U.S. Senate favors undoing consumer bureau’s auto guidance

FAN Editor

The U.S. Senate voted 51-47 on Wednesday in favor undoing the Consumer Financial Protection Bureau‘s 2013 guidance restricting how car dealers extend auto loans to consumers, in the latest move to weaken the agency.

The vote to overturn the consumer watchdog’s indirect auto-lending rule, was debated on the Senate floor on Tuesday for 10 hours. It must be debated and approved in the House of Representatives before being sent to President Donald Trump for his signature.

Tabled by Republican Senators Jerry Moran and Pat Toomey, the vote comes amid a broader attack of the consumer watchdog by the Trump administration for issuing guidances that potentially restrict banks’ reach to consumers.
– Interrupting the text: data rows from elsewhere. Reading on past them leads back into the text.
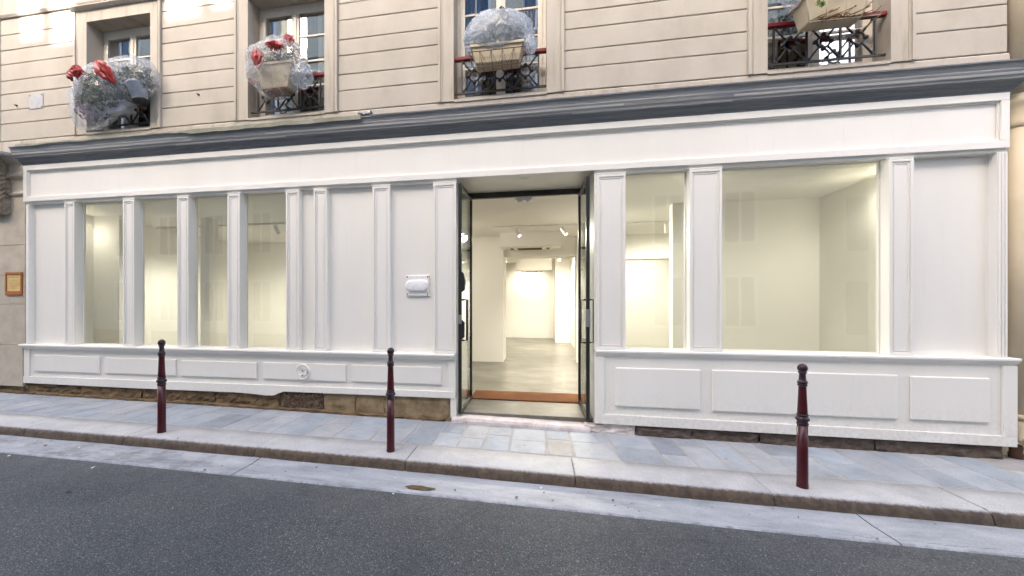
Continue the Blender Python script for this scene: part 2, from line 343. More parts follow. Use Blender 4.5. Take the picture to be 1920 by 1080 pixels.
# ------------------------------------------------------------------ mesh helpers
class MB:
    def __init__(s): s.v = []; s.f = []; s.mi = []; s.sm = []
    def face(s, idx, mi=0, smooth=False): s.f.append(idx); s.mi.append(mi); s.sm.append(smooth)
    def add(s, vs, fs, mi=0, smooth=False):
        o = len(s.v); s.v += [tuple(v) for v in vs]
        for f in fs: s.face(tuple(i + o for i in f), mi, smooth)
        return s
    def box(s, x0, x1, y0, y1, z0, z1, mi=0):
        vs = [(x, y, z) for z in (z0, z1) for y in (y0, y1) for x in (x0, x1)]
        return s.add(vs, [(0, 2, 3, 1), (4, 5, 7, 6), (0, 1, 5, 4), (2, 6, 7, 3), (0, 4, 6, 2), (1, 3, 7, 5)], mi)
    def hexa(s, c, mi=0):           # eight corners, same order as box
        return s.add(c, [(0, 2, 3, 1), (4, 5, 7, 6), (0, 1, 5, 4), (2, 6, 7, 3), (0, 4, 6, 2), (1, 3, 7, 5)], mi)
    def prism_x(s, prof, xs, zoff=lambda x: 0, mi=0, smooth=False, caps=True):
        """closed profile of (y, z) swept along the x stations; profile runs clockwise seen from +x or not: normals fixed later"""
        n = len(prof); o = len(s.v)
        for x in xs:
            for (y, z) in prof: s.v.append((x, y, z + zoff(x)))
        for i in range(len(xs) - 1):
            for k in range(n):
                a = o + i * n + k; b = o + i * n + (k + 1) % n
                s.face((a, b, b + n, a + n), mi, smooth)
        if caps:
            s.face(tuple(o + k for k in range(n)), mi); s.face(tuple(o + (len(xs) - 1) * n + k for k in reversed(range(n))), mi)
        return s
    def poly_y(s, pts, y0, y1, mi=0):   # outline of (x, z) extruded in y
        n = len(pts); o = len(s.v)
        for y in (y0, y1):
            for (x, z) in pts: s.v.append((x, y, z))
        s.face(tuple(o + k for k in range(n)), mi); s.face(tuple(o + n + k for k in reversed(range(n))), mi)
        for k in range(n): s.face((o + k, o + (k + 1) % n, o + n + (k + 1) % n, o + n + k), mi)
        return s
    def tube(s, pts, r, seg=8, mi=0, caps=True):
        pts = [Vector(p) for p in pts]; o = len(s.v); n = len(pts)
        rs = r if isinstance(r, (list, tuple)) else [r] * n
        for i, p in enumerate(pts):
            d = (pts[min(i + 1, n - 1)] - pts[max(i - 1, 0)]).normalized()
            up = Vector((0, 0, 1)) if abs(d.z) < .95 else Vector((1, 0, 0))
            a = d.cross(up).normalized(); b = d.cross(a)
            for k in range(seg):
                t = 2 * math.pi * k / seg
                s.v.append(tuple(p + (a * math.cos(t) + b * math.sin(t)) * rs[i]))
        for i in range(n - 1):
            for k in range(seg):
                a = o + i * seg + k; b = o + i * seg + (k + 1) % seg
                s.face((a, b, b + seg, a + seg), mi, True)
        if caps:
            s.face(tuple(o + k for k in range(seg)), mi); s.face(tuple(o + (n - 1) * seg + k for k in reversed(range(seg))), mi)
        return s
    def lathe(s, prof, seg=24, c=(0, 0, 0), axis='z', mi=0):
        """profile of (r, h) turned about an axis"""
        o = len(s.v); n = len(prof)
        for (r, h) in prof:
            for k in range(seg):
                t = 2 * math.pi * k / seg; a, b = r * math.cos(t), r * math.sin(t)
                p = (a, b, h) if axis == 'z' else (a, h, b) if axis == 'y' else (h, a, b)
                s.v.append((p[0] + c[0], p[1] + c[1], p[2] + c[2]))
        for i in range(n - 1):
            for k in range(seg):
                a = o + i * seg + k; b = o + i * seg + (k + 1) % seg
                s.face((a, b, b + seg, a + seg), mi, True)
        s.face(tuple(o + k for k in range(seg)), mi); s.face(tuple(o + (n - 1) * seg + k for k in reversed(range(seg))), mi)
        return s
    def mesh(s, name, mats, fix=True):
        me = bpy.data.meshes.new(name); me.from_pydata(s.v, [], s.f)
        for m in (mats if isinstance(mats, (list, tuple)) else [mats]): me.materials.append(m)
        me.polygons.foreach_set('material_index', s.mi); me.polygons.foreach_set('use_smooth', s.sm)
        if fix:
            bm = bmesh.new(); bm.from_mesh(me); bmesh.ops.recalc_face_normals(bm, faces=bm.faces); bm.to_mesh(me); bm.free()
        me.update(); return me
    def build(s, name, mats, parent=None, bevel=0, fix=True, loc=None):
        o = bpy.data.objects.new(name, s.mesh(name, mats, fix)); COL.objects.link(o)
        if loc: o.location = loc
        if parent is not None: o.parent = parent
        if bevel:
            b = o.modifiers.new('edge', 'BEVEL'); b.width = bevel; b.segments = 2; b.limit_method = 'ANGLE'; b.angle_limit = R(40); b.harden_normals = False
        return o
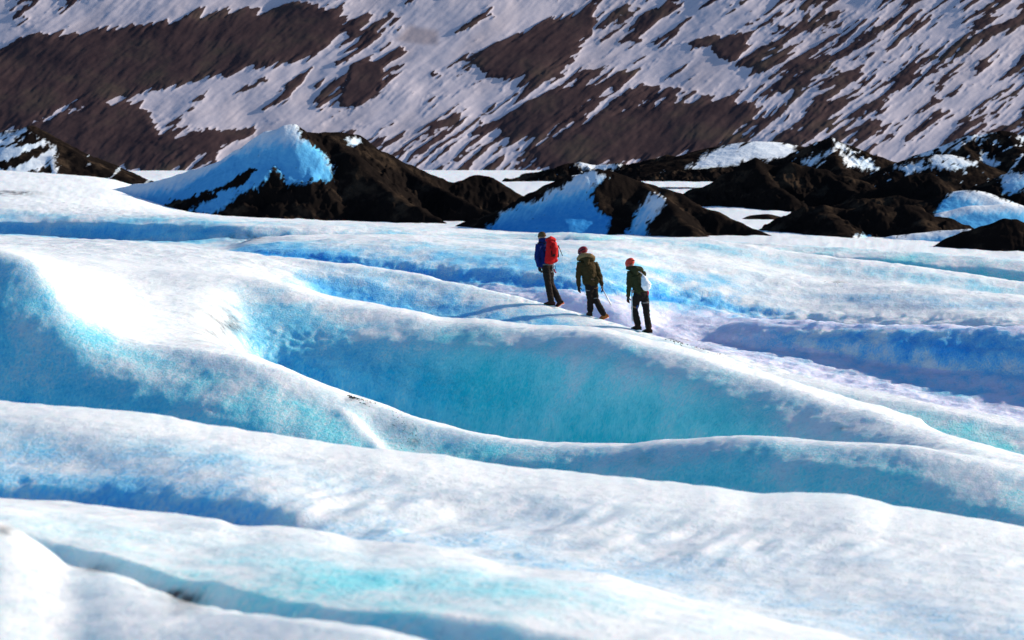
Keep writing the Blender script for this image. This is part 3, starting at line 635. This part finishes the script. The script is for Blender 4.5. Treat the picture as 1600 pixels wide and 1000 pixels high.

An ill-advised Obama-era auto-lending rule issued by the CFPB missed the mark on both process and substance, said Moran of the guidance by the CFPB, an agency conceived under President Barack Obama to stamp out predatory lending.

“This resolution of disapproval provides Congress the opportunity to reverse this overreaching rule to return a sense of stability to the auto marketplace,” he said.

Drivers who use indirect auto loans are financed through a dealership. Those dealers are backed by banks.

In 2013, the CFPB implemented a guidance that limited the markup and compensation rates for dealers on auto loans — specifically on the basis of race, national origin or credit score.

“The CFPB developed a badly flawed methodology to allege discrimination on the part of lenders on the basis of race, despite the fact that the lenders didn’t know the race of the borrowers,” Toomey said in a statement.

At Toomey’s request, the Government Accountability Office reviewed the CFPBs guidance and concluded in October 2017 that it actually qualified as a rule, making it eligible to be rolled back by majority vote in Congress.

Wednesday’s resolution scrapped the five-year auto-lending rule by allowing car dealers to use their own discretion in interest rates and compensation markups.

Advocacy groups, like the National Automobile Dealers Association, contest the CFBP’s guidance on the grounds of its oversight, and supported the decision in the Senate.

“America’s franchised auto dealers strongly believe that every customer deserves to be treated fairly,” Peter Welch, president of the lobby group, said in a statement.

“There is no room for discrimination of any kind in auto retailing — period.”

The resolution does not introduce a new rule to counter the CFPB’s guidance. It merely blocks its enforcement.